* START DATA *

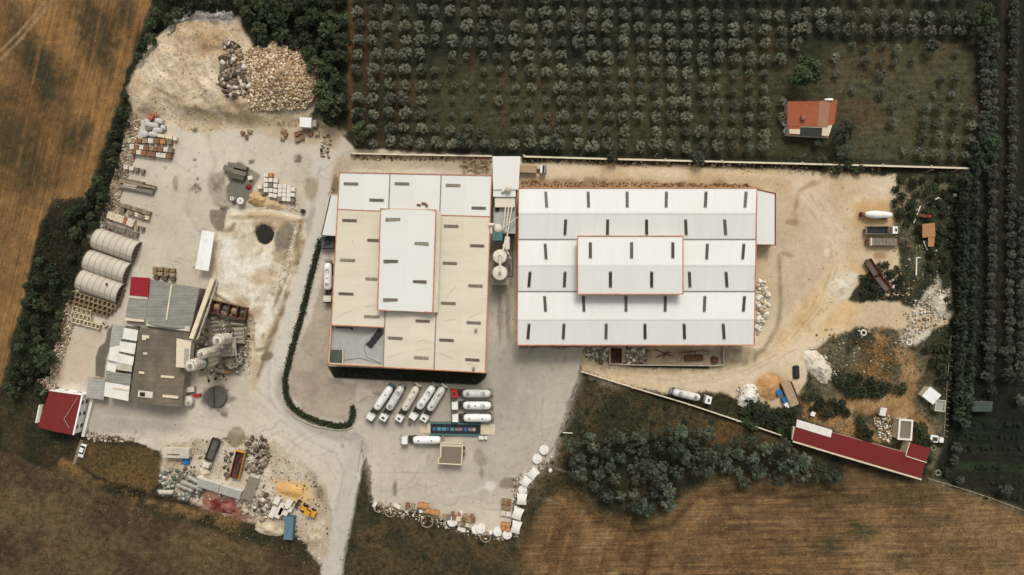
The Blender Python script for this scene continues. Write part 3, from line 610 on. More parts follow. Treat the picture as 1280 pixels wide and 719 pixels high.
M['flat_grey'] = mat('grey_flat_roof', c(168, 166, 160), .85, .08, .5, dirt=c(140, 136, 128), dirt_amt=.5, dirt_scale=.3)
M['dark_green'] = mat('dark_green_panel', c(70, 78, 70), .6, .2, .7)
M['black'] = mat('black_plastic', c(34, 34, 34), .6, .2, 2)
M['rubber'] = mat('tyre_rubber', c(30, 29, 28), .85, .2, 3)
M['steel'] = mat('dusty_steel', c(150, 146, 138), .5, .2, 1.2, metal=.3, dirt=c(150, 132, 106), dirt_amt=.5, dirt_scale=.7)
M['dark_steel'] = mat('dark_chassis', c(52, 48, 44), .7, .3, 1.5, dirt=c(104, 92, 76), dirt_amt=.5, dirt_scale=1.0)
M['white_paint'] = mat('white_vehicle_paint', c(228, 226, 220), .35, .05, .6, dirt=c(186, 176, 158), dirt_amt=.4, dirt_scale=.5, spec=.5)
M['white_tank'] = mat('white_tank_paint', c(232, 231, 226), .4, .04, .5, dirt=c(190, 182, 168), dirt_amt=.45, dirt_scale=.45, spec=.5)
M['red_paint'] = mat('red_vehicle_paint', c(176, 34, 38), .4, .1, .8, dirt=c(150, 90, 80), dirt_amt=.3, dirt_scale=1)
M['glass'] = mat('dark_glass', c(26, 30, 34), .12, .1, 1, spec=.6)
M['cement'] = mat('cement_coated_steel', c(214, 206, 188), .85, .1, .7, dirt=c(176, 160, 134), dirt_amt=.45, dirt_scale=.5)
M['cement_d'] = mat('dirty_cement_steel', c(160, 150, 132), .85, .2, .7, dirt=c(110, 98, 80), dirt_amt=.6, dirt_scale=.4)
M['beige_wall'] = mat('beige_render', c(206, 192, 164), .85, .08, .6, dirt=c(170, 150, 122), dirt_amt=.4, dirt_scale=.5)
M['taupe_roof'] = mat('taupe_flat_roof', c(120, 110, 94), .85, .15, .6, stretch=(2, .3, 1))
M['teal'] = mat('teal_paint', c(58, 108, 108), .55, .2, .7, dirt=c(110, 110, 96), dirt_amt=.4, dirt_scale=.6)
M['blue'] = mat('blue_tarp', c(40, 104, 160), .6, .15, .9)
M['steelblue'] = mat('steel_blue_paint', c(88, 116, 130), .55, .12, .6, seam=.12, seam_s=.4, seam_dir='Y')
M['rust'] = mat('rusty_steel', c(112, 66, 48), .85, .3, 1.0, dirt=c(70, 50, 42), dirt_amt=.7, dirt_scale=.8)
M['concrete'] = mat('pale_concrete', c(186, 176, 158), .9, .12, .7, bump=.2, dirt=c(140, 126, 104), dirt_amt=.5, dirt_scale=.4)
M['concrete_w'] = mat('white_concrete', c(224, 220, 210), .8, .06, .7, dirt=c(186, 174, 154), dirt_amt=.5, dirt_scale=.5)
M['dark_conc'] = mat('dark_concrete', c(96, 90, 80), .9, .2, .6)
M['red_roof'] = mat('red_sheet_roof', c(116, 34, 31), .6, .1, .5, seam=.14, seam_dir='X', seam_s=1.0, dirt=c(110, 44, 38), dirt_amt=.5, dirt_scale=.15)
M['bright_red'] = mat('bright_red_sheet', c(142, 26, 38), .6, .1, .5, seam=.12, seam_dir='Y', seam_s=1.0)
M['terracotta'] = mat('terracotta_tiles', c(158, 88, 58), .85, .15, .8, seam=.25, seam_dir='X', seam_s=.3, bump=.2)
M['terracotta_old'] = mat('faded_tiles', c(160, 116, 90), .85, .15, .8, seam=.25, seam_dir='X', seam_s=.3)
M['wood'] = mat('weathered_timber', c(150, 126, 94), .85, .25, 1.0, seam=.3, seam_dir='Y', seam_s=.25)
M['wood_or'] = mat('orange_timber', c(176, 128, 86), .85, .25, 1.0, seam=.3, seam_dir='X', seam_s=.4)
M['wood_dk'] = mat('old_dark_timber', c(96, 88, 76), .9, .3, 1.0)
M['brick'] = mat('brick_blocks', c(140, 102, 76), .9, .28, 1.2)
M['block_cream'] = mat('cream_blocks', c(214, 200, 172), .9, .12, 1.2)
M['block_white'] = mat('white_wrapped_blocks', c(214, 206, 192), .6, .12, 1.2)
M['block_grey'] = mat('grey_blocks', c(126, 118, 102), .9, .25, 1.2)
M['block_tan'] = mat('tan_blocks', c(160, 140, 110), .9, .25, 1.2)
M['bag'] = mat('big_bag_fabric', c(188, 184, 178), .85, .18, 1.2, bump=.3)
M['orange_bag'] = mat('orange_bag', c(184, 128, 78), .8, .2, 1.2)
M['redorange'] = mat('red_orange_clay', c(168, 104, 80), .85, .2, 1.2)
M['asbestos'] = mat('weathered_corrugated_sheet', c(146, 143, 134), .85, .2, .5, seam=.2, seam_dir='Y', seam_s=.9, dirt=c(112, 108, 98), dirt_amt=.6, dirt_scale=.3, stretch=(.4, 1.6, 1))
M['asbestos_l'] = mat('pale_corrugated_sheet', c(196, 188, 170), .85, .15, .5, seam=.12, seam_dir='Y', seam_s=.9, dirt=c(150, 138, 114), dirt_amt=.6, dirt_scale=.3)
M['brown_roof'] = mat('brown_bitumen_roof', c(100, 92, 80), .9, .2, .3, seam=.1, seam_dir='Y', seam_s=1.6, dirt=c(136, 122, 98), dirt_amt=.7, dirt_scale=.12)
M['patch_grey'] = mat('grey_patch_sheet', c(164, 160, 152), .85, .12, .6, seam=.15, seam_dir='Y', seam_s=.9, dirt=c(132, 126, 114), dirt_amt=.5, dirt_scale=.4)
M['vault'] = mat('grubby_vault_sheet', c(192, 184, 168), .8, .1, .5, dirt=c(168, 152, 126), dirt_amt=.6, dirt_scale=.25)
M['vault_in'] = mat('dark_vault_mouth', c(96, 86, 72), .9, .2, .8)
M['yellow'] = mat('yellow_machine_paint', c(206, 152, 48), .5, .15, .8, dirt=c(150, 116, 62), dirt_amt=.4, dirt_scale=1)
M['wallcap'] = mat('whitish_wall_top', c(196, 188, 170), .9, .15, .5, dirt=c(130, 122, 100), dirt_amt=.5, dirt_scale=.3)
M['solar'] = mat('dark_panel', c(44, 44, 46), .3, .1, 1)
M['weedy'] = mat('shaded_bed_soil', c(40, 42, 30), .95, .4, .8)  # dark bed soil, shade below the hall included in its colour
M['tank_grey'] = mat('greyed_tank_paint', c(212, 210, 204), .5, .08, .6, dirt=c(150, 140, 122), dirt_amt=.6, dirt_scale=.5, spec=.4)
M['tank_cream'] = mat('creamy_tank_paint', c(222, 214, 196), .5, .07, .6, dirt=c(160, 146, 120), dirt_amt=.6, dirt_scale=.6, spec=.4)
M['house_wall'] = mat('white_render', c(240, 238, 232), .8, .05, .5)

M['skypane2'] = mat('skylight_pane_b', c(92, 84, 68), .35, .35, .8, seam=.35, seam_dir='Y', seam_s=1.2)
M['skypane3'] = mat('skylight_pane_c', c(60, 56, 50), .3, .35, .8, seam=.35, seam_dir='Y', seam_s=1.2)
M['skypane_a2'] = mat('dusty_skylight_pane_b', c(142, 132, 114), .5, .3, .8, seam=.3, seam_dir='X', seam_s=1.2)
M['skypane_a3'] = mat('dusty_skylight_pane_c', c(100, 88, 76), .5, .3, .8, seam=.3, seam_dir='X', seam_s=1.2)
def skylight(root, pts, frame_m, pane_m):
    pane_m = M[random.choice([k_ for k_ in (('skypane', 'skypane2', 'skypane3') if pane_m is M['skypane'] else ('skypane_a', 'skypane_a2', 'skypane_a3'))])]
    """pts: four corners of the light on the roof slope"""
    ctr = sum((Vector(p) for p in pts), Vector()) / 4
    L = root.matrix_world
    f = MB(local(root)); up = Vector((0, 0, .16))
    f.slab([Vector(p) + up for p in pts], .3)
    fo = f.build('skylight', frame_m, root)
    q = [ctr + (Vector(p) - ctr) * .0 + (Vector(p) - ctr) * .86 + Vector((0, 0, .19)) for p in pts]
    g = MB(local(root)); g.slab(q, .06); g.build('pane', pane_m, fo)

# ------------------------------------------------------------------ right warehouse: three gabled bays running across, raised middle roof
def warehouse_east():
    E, RZ = 8.4, 9.5
    rows = [(235.5, E), (266.5, RZ), (299.5, E + .1), (331.5, RZ), (364.5, E + .1), (399, RZ), (431, E)]
    base = W(795, 333, 0)
    r = thing('warehouse', 'long white warehouse, ribbed gable roofs running left to right, raised centre roof', 'warehouse', base)
    Ml = local(r)
    def xl(y): return 649 - (y - 235) * .010
    def xr(y): return 945.5 - (y - 235) * .017
    def zz(y):
        for (a, za), (b, zb) in zip(rows, rows[1:]):
            if a <= y <= b: return za + (zb - za) * (y - a) / (b - a)
        return E
    def pt(x, y, dz=0.0): return W(x, y, zz(y) + dz)
    # walls
    co = [W(xl(431) + .8, 430, E), W(xr(431) - .8, 430, E), W(xr(235) - .8, 236.5, E), W(xl(235) + .8, 236.5, E)]
    w = MB(Ml); w.prism([(p.x, p.y) for p in co], -.2, E - .25)
    w.build('wall', M['wall'], r)
    # gable ends as part of the wall
    for side, fx in (('l', xl), ('r', xr)):
        g = MB(Ml)
        for i in (0, 2, 4):
            (a, za), (b, zb), (d, zd) = rows[i:i + 3]
            s = 1 if side == 'l' else -1
            A = pt(fx(a) + s * .9, a); B_ = pt(fx(b) + s * .9, b); D = pt(fx(d) + s * .9, d)
            vs = [A + Vector((0, 0, -.6)), B_ + Vector((0, 0, -.3)), D + Vector((0, 0, -.6)), Vector((A.x, A.y, E - .6)), Vector((D.x, D.y, E - .6))]
            t = Vector((.25 * s, 0, 0))
            vv = [vs[3], vs[4], vs[2], vs[1], vs[0]]; n = 5
            g.add(vv + [v + t for v in vv], [tuple(range(5)), tuple(range(9, 4, -1))] + [(i_, (i_ + 1) % 5, 5 + (i_ + 1) % 5, 5 + i_) for i_ in range(5)])
        g.build('gable_wall', M['wall'], r)
    for i in range(6):
        (a, za), (b, zb) = rows[i:i + 2]
        m_ = MB(Ml)
        m_.slab([W(xl(b), b, zb), W(xr(b), b, zb), W(xr(a), a, za), W(xl(a), a, za)], .22)
        m_.build('roof_slope', M['roof_white'], r)
    for y in (299.5, 364.5):
        g = MB(Ml); g.beam(pt(xl(y), y, .03), pt(xr(y), y, .03), .45, .12); g.build('gutter', M['gutter'], r)
    for y in (266.5, 331.5, 399):
        g = MB(Ml); g.beam(pt(xl(y), y, .02), pt(xr(y), y, .02), .5, .1); g.build('ridge_cap', M['roof_white_y'], r)
    t = MB(Ml)
    t.beam(pt(xl(235.5), 235.5, .0) + Vector((0, .12, 0)), pt(xr(235.5), 235.5, 0) + Vector((0, .12, 0)), .34, .45)
    t.beam(pt(xl(431), 431, .0) - Vector((0, .12, 0)), pt(xr(431), 431, 0) - Vector((0, .12, 0)), .34, .45)
    for fx, s in ((xl, -1), (xr, 1)):
        for (a, za), (b, zb) in zip(rows, rows[1:]):
            t.beam(W(fx(a), a, za) + Vector((s * .14, 0, -.03)), W(fx(b), b, zb) + Vector((s * .14, 0, -.03)), .28, .45)
    t.build('trim', M['orange'], r)
    R_ = [(249.5, [682.8, 735.4, 783.9, 832.8, 882, 931.8]), (284.3, [706.6, 759.4, 808.2, 857.3, 906.4]), (314.6, [682, 883.7, 929]), (349.5, [661.8, 705.8, 862, 908]),
          (380, [681.3, 729.6, 782.4, 831.5, 880.6, 929.8]), (414.5, [660.6, 704.5, 757.6, 806.2, 855.3, 904.5])]
    for y, xs in R_:
        sl = 1 if y in (284.3, 349.5, 414.5) else -1
        for x in xs:
            k = (x - 795) * .006 * -sl
            pts = [pt(x - 1.9 - k, y + 10), pt(x + 1.9 - k, y + 10), pt(x + 1.9 + k, y - 10), pt(x - 1.9 + k, y - 10)]
            skylight(r, pts, M['skyframe'], M['skypane'])
    # raised centre roof
    H = 12.6
    mr = [(295.5, H), (331, H + .9), (367.5, H)]
    def mz(y): return H + .9 * (1 - abs(y - 331.3) / 36)
    m_ = MB(Ml)
    cs = [W(723.5, 366.5, H), W(853, 366.5, H), W(852.5, 297, H), W(723.5, 297, H)]
    m_.prism([(p.x, p.y) for p in cs], 8.0, H - .2); m_.build('raised_wall', M['wall'], r)
    for (a, za), (b, zb) in zip(mr, mr[1:]):
        s = MB(Ml); s.slab([W(722, b, zb), W(853.5 + (a > 300) * .0, b, zb), W(853.5, a, za), W(722.5, a, za)], .2); s.build('raised_roof', M['roof_white'], r)
    t = MB(Ml)
    for x in (722, 853.8):
        for (a, za), (b, zb) in zip(mr, mr[1:]): t.beam(W(x, a, za + .02), W(x, b, zb + .02), .26, .4)
    for y in (295.2, 367.8): t.beam(W(722, y, H), W(853.8, y, H), .3, .4)
    t.build('raised_trim', M['orange'], r)
    for y, xs in ((313, [737.9, 789.4, 841]), (349.6, [763, 814.5])):
        for x in xs:
            pts = [W(x + dx, y + dy, mz(y + dy)) for dx, dy in ((-2, 10.3), (2, 10.3), (2, -10.3), (-2, -10.3))]
            skylight(r, pts, M['skyframe'], M['skypane'])
    return r
warehouse_east()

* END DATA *

▶ INSTRUCTION: List every line above containing the word "part".

▶ CORRECT RESULT:
The Blender Python script for this scene continues. Write part 3, from line 610 on. More parts follow. Treat the picture as 1280 pixels wide and 719 pixels high.
    # gable ends as part of the wall